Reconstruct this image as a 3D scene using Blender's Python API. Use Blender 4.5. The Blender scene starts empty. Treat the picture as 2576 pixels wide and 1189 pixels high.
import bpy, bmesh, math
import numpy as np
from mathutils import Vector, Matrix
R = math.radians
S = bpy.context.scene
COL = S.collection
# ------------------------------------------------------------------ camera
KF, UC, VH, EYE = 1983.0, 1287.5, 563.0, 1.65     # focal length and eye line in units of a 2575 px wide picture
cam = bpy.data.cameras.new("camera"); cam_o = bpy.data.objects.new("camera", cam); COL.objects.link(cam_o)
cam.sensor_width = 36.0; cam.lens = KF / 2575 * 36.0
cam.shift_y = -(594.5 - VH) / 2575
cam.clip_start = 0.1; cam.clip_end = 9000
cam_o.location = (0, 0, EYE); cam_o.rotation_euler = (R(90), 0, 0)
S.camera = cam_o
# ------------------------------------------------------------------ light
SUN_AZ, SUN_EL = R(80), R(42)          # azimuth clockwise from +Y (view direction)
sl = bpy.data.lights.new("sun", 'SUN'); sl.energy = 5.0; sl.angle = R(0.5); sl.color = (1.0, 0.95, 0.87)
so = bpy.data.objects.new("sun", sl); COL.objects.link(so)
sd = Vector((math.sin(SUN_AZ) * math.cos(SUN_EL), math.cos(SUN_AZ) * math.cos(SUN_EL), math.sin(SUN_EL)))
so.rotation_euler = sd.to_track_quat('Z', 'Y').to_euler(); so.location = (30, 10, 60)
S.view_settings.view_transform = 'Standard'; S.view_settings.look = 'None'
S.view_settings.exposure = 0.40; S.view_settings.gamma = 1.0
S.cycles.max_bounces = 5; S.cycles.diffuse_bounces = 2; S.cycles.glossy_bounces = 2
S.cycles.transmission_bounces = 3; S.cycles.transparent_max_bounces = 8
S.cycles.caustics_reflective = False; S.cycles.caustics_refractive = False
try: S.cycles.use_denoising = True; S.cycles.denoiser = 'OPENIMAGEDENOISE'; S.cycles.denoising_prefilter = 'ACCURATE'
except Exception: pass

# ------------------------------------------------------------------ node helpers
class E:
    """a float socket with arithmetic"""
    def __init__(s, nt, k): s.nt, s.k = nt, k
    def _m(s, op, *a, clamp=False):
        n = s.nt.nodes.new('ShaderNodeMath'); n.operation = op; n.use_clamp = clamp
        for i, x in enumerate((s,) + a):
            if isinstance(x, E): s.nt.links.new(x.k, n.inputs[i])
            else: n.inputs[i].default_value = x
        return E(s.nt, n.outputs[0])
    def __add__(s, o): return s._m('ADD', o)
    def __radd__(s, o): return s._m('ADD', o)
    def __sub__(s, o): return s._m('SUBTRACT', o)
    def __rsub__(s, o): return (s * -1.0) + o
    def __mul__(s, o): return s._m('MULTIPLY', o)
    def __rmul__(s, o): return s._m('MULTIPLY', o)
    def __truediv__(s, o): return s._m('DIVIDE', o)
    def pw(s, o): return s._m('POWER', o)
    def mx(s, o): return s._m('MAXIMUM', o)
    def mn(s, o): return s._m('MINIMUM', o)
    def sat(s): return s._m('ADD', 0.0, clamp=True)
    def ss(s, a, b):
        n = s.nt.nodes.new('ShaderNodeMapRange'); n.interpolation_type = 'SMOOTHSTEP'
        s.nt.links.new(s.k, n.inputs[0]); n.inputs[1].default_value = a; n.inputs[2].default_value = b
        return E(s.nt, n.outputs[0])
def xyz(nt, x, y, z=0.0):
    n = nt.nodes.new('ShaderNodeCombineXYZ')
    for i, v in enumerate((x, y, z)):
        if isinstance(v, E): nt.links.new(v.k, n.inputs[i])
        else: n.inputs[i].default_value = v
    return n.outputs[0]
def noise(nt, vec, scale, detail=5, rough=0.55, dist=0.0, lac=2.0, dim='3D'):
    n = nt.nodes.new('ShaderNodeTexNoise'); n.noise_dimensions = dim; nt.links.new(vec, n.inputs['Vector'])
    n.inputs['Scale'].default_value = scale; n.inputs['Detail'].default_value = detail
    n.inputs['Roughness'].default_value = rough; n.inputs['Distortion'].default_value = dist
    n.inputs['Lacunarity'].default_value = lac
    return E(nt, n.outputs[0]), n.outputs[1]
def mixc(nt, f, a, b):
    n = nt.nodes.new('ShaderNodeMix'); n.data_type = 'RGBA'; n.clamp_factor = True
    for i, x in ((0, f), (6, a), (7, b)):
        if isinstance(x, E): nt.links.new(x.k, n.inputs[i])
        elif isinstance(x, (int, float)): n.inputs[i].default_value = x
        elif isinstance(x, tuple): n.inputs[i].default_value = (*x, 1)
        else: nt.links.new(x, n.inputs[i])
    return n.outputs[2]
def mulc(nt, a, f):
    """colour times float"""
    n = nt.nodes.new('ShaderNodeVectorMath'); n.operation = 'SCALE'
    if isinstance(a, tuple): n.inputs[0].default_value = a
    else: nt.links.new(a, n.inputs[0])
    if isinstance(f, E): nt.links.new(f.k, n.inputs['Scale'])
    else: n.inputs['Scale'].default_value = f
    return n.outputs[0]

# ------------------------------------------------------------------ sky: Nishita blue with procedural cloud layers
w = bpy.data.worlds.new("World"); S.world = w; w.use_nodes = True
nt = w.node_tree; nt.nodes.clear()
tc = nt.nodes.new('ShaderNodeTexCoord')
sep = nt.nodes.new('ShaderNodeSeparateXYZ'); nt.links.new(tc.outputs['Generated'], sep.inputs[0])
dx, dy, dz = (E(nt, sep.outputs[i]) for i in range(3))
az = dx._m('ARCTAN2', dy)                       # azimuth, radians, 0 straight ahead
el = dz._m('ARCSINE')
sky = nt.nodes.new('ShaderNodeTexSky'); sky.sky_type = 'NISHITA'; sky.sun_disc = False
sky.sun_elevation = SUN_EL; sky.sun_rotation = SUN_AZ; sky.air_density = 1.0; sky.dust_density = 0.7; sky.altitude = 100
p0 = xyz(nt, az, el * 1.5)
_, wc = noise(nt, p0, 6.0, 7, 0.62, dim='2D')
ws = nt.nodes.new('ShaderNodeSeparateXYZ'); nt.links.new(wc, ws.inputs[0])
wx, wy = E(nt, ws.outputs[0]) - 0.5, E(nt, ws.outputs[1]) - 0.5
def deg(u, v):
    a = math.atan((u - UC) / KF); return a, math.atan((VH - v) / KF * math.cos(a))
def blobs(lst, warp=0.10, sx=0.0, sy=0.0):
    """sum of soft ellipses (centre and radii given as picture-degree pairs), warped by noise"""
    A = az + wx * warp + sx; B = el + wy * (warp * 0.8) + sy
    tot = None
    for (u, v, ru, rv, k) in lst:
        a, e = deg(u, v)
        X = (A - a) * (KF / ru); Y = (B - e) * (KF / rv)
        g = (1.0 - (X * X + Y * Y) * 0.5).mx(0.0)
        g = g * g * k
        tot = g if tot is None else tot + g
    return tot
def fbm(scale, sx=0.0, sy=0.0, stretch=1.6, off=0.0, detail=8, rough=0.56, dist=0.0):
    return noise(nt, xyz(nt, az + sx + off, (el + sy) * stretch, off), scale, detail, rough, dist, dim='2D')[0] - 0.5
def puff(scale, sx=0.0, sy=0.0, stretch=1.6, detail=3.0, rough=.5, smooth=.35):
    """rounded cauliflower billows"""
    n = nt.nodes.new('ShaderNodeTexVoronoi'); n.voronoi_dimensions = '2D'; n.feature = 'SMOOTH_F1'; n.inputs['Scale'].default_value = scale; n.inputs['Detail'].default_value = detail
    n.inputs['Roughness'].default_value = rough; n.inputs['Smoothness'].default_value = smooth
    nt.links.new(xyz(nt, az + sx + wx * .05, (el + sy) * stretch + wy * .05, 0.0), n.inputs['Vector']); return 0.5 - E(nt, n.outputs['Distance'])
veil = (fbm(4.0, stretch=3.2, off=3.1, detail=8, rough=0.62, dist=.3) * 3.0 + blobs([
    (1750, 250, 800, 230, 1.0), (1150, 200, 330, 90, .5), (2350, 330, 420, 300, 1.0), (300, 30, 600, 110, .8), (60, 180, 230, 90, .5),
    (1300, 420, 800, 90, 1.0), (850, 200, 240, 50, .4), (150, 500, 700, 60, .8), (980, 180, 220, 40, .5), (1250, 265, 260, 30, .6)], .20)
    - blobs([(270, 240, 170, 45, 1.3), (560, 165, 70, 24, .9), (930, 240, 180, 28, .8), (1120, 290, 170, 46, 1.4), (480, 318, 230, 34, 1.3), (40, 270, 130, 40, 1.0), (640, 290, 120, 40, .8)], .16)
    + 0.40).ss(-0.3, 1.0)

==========

### [Task goal]
Copy out only the lines running from the beginning of the data to the line with "except Exception: pass", both ends included.

### [Exercise output]
Reconstruct this image as a 3D scene using Blender's Python API. Use Blender 4.5. The Blender scene starts empty. Treat the picture as 2576 pixels wide and 1189 pixels high.
import bpy, bmesh, math
import numpy as np
from mathutils import Vector, Matrix
R = math.radians
S = bpy.context.scene
COL = S.collection
# ------------------------------------------------------------------ camera
KF, UC, VH, EYE = 1983.0, 1287.5, 563.0, 1.65     # focal length and eye line in units of a 2575 px wide picture
cam = bpy.data.cameras.new("camera"); cam_o = bpy.data.objects.new("camera", cam); COL.objects.link(cam_o)
cam.sensor_width = 36.0; cam.lens = KF / 2575 * 36.0
cam.shift_y = -(594.5 - VH) / 2575
cam.clip_start = 0.1; cam.clip_end = 9000
cam_o.location = (0, 0, EYE); cam_o.rotation_euler = (R(90), 0, 0)
S.camera = cam_o
# ------------------------------------------------------------------ light
SUN_AZ, SUN_EL = R(80), R(42)          # azimuth clockwise from +Y (view direction)
sl = bpy.data.lights.new("sun", 'SUN'); sl.energy = 5.0; sl.angle = R(0.5); sl.color = (1.0, 0.95, 0.87)
so = bpy.data.objects.new("sun", sl); COL.objects.link(so)
sd = Vector((math.sin(SUN_AZ) * math.cos(SUN_EL), math.cos(SUN_AZ) * math.cos(SUN_EL), math.sin(SUN_EL)))
so.rotation_euler = sd.to_track_quat('Z', 'Y').to_euler(); so.location = (30, 10, 60)
S.view_settings.view_transform = 'Standard'; S.view_settings.look = 'None'
S.view_settings.exposure = 0.40; S.view_settings.gamma = 1.0
S.cycles.max_bounces = 5; S.cycles.diffuse_bounces = 2; S.cycles.glossy_bounces = 2
S.cycles.transmission_bounces = 3; S.cycles.transparent_max_bounces = 8
S.cycles.caustics_reflective = False; S.cycles.caustics_refractive = False
try: S.cycles.use_denoising = True; S.cycles.denoiser = 'OPENIMAGEDENOISE'; S.cycles.denoising_prefilter = 'ACCURATE'
except Exception: pass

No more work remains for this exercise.